İsrail ordusu, Hamas savaşçılarının yeniden toparlanmasını önlemek amacıyla 6 Ekim'de Gazze Şeridi'nin kuzeyinde büyük bir kara operasyonu başlattı.

‘Masum çocuklar’

Bilal isimli Filistinli, kurbanların götürüldüğü el-Ehli Arap Hastanesi'nin salonlarından birinde şunları söyledi: “Tüm ailem öldürüldü. Aileden geriye bir tek ben kaldım.
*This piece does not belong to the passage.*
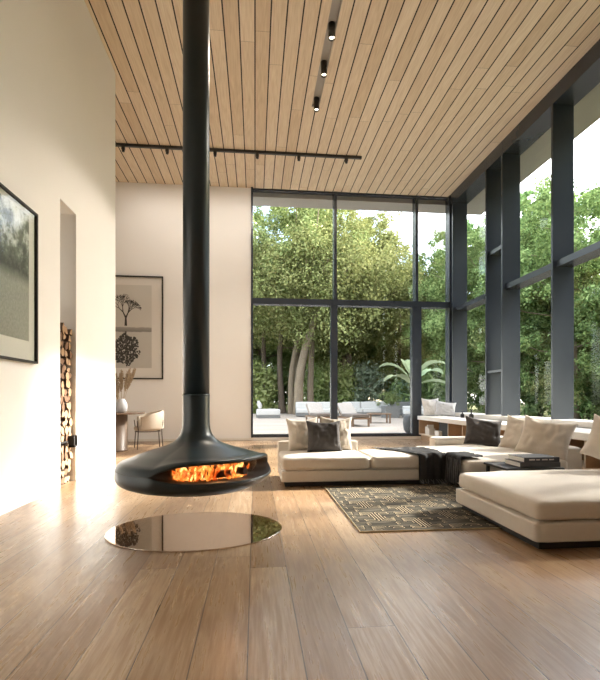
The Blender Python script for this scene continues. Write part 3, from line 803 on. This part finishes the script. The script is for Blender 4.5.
# ------------------------------------------------------------------ side table and books
t = thing('side_table', 'low black table tucked between the chaise and the corner sofa', 'table', (2.53, 4.36, 0))
mb = MB(); mb.box((0, 0, .325), (.62, .48, .348), .004); mb.build('tabletop', M['blackmatt'], t)
for x in (.02, .57):
    for y in (.02, .43): mb = MB(); mb.box((x, y, 0), (x+.03, y+.03, .325)); mb.build('leg', M['blackmatt'], t)
def book(label, x, y, z, w, d, h, rz, cover, spine=True):
    t = thing('book', label, 'book', (x, y, z), rz, 'books on the low black table')
    mb = MB(); c = .004
    mb.box((-w/2, -d/2, 0), (w/2, d/2, c), .001); mb.box((-w/2, -d/2, h-c), (w/2, d/2, h), .001); mb.box((-w/2, -d/2, c), (w/2, -d/2+c, h-c)); mb.build('cover', cover, t)
    mb = MB(); mb.box((-w/2+.004, -d/2+c, c), (w/2-.006, d/2-.006, h-c)); mb.build('pages', M['paper'], t)
    if spine:
        mb = MB()
        for a, b in ((-.36, -.20), (-.16, -.06), (0, .16), (.20, .34)):
            mb.box((a*w, -d/2-.0008, h*.42), (b*w, -d/2, h*.66))
        mb.build('spine_lettering', M['booklit'], t)
book('large dark book with lettered spine on top of the pile on the low table', 2.93, 4.55, .400, .39, .29, .050, .02, M['bookdark'])
book('large grey-black book at the bottom of the pile on the low table', 2.92, 4.56, .349, .43, .31, .050, -.03, M['bookgrey'], False)

# ------------------------------------------------------------------ window bench
t = thing('window_bench', 'long white topped oak bench with open cubbies under the right windows', 'bench', (4.25, 0, 0))
BY0, BY1 = 2.0, 11.5
mb = MB(); mb.box((-.04, BY0, .515), (.66, BY1, .612), .006); mb.build('bench_top', M['stone'], t)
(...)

Adaletsizliği durdurun.”

AFP'ye konuşan bir başka adam ise hastane yatağında hareketsiz yatan bir çocuğun yanında otururken, “Orada masum çocuklar vardı (...) Onların suçu neydi?” diye sordu.

Birleşmiş Milletler’in (BM) güvenilir bulduğu Hamas yönetimindeki Sağlık Bakanlığı’nın verilerine göre, İsrail ordusunun Gazze Şeridi'ne düzenlediği saldırılarda şimdiye kadar çoğu sivil kadın ve çocuk olmak üzere en az 44 bin 56 kişi hayatını kaybetti.

AFP'nin İsrail'in resmi verilerinden aktardığına göre, Hamas'ın İsrail yerleşimlerine yönelik saldırısında çoğu sivil bin 206 kişi öldü.

Saldırı sırasında 251 kişi esir alınarak Gazze Şeridi'ne götürüldü. Bunlardan 97'si Gazze Şeridi'nde kaldı ve İsrail ordusu kalan esirlerden 34'ünün öldüğünü tahmin ediyor.

‘Tehlikeli bir emsal’

Savaşın başlamasından bir yıldan fazla bir süre sonra, UCM'nin perşembe günü aldığı karar İsrail'i çileden çıkardı.

Netanyahu perşembe akşamı yaptığı açıklamada, “Hiçbir bariz İsrail karşıtı karar bizi, özellikle de beni, ülkemizi savunmaya devam etmekten alıkoyamaz. Baskılara boyun eğmeyeceğiz” ifadelerini kullandı.

Gallant kararı, ‘terörizmi teşvik eden tehlikeli bir emsal’ olarak değerlendirdi.

ABD Başkanı Joe Biden, ‘utanç verici’ olarak nitelendirdiği kararı kınadı. Macaristan Başbakanı Viktor Orban ise dün yaptığı açıklamada, Netanyahu'yu karara ‘meydan okuyarak’ Macaristan'ı ziyaret etmeye davet edeceğini söyledi.

Netanyahu, Orban'ın tutumunu memnuniyetle karşılayarak, bunun ‘ahlaki netliği’ yansıttığını söyledi.

Macaristan da dahil olmak üzere UCM'ye üye 124 ülke teorik olarak üç yetkiliyi kendi topraklarına girmeleri halinde gözaltına almakla yükümlü.

İngiliz hükümeti dün Netanyahu'nun yakalama kararı kapsamında gözaltına alınabileceğini ima etti.

İrlanda Başbakanı Simon Harris, ülkesini ziyaret etmesi halinde Netanyahu'yu gözaltına alacağını söyledi.

Harris, RTE devlet televizyonunda UCM üyesi olan İrlanda'nın Netanyahu'yu ülkeyi ziyaret etmesi halinde gözaltına alıp almayacağı sorusuna “Evet, kesinlikle” yanıtını verdi.

İtalya Başbakanı Giorgia Meloni dün yaptığı açıklamada, G7 dışişleri bakanlarının pazartesi ve salı günleri Roma yakınlarında bir araya geldiklerinde mahkemenin yakalama kararlarını görüşeceklerini duyurdu.

İran kararı, ‘Siyonist varlık için siyasi bir ölüm’ olarak değerlendirirken, Çin mahkemeyi ‘objektif ve adil bir duruş’ sergilemeye çağırdı.

Hamas mahkemenin kararını memnuniyetle karşılayarak, bunu ‘tarihi ve önemli’ bir adım olarak nitelendirdi.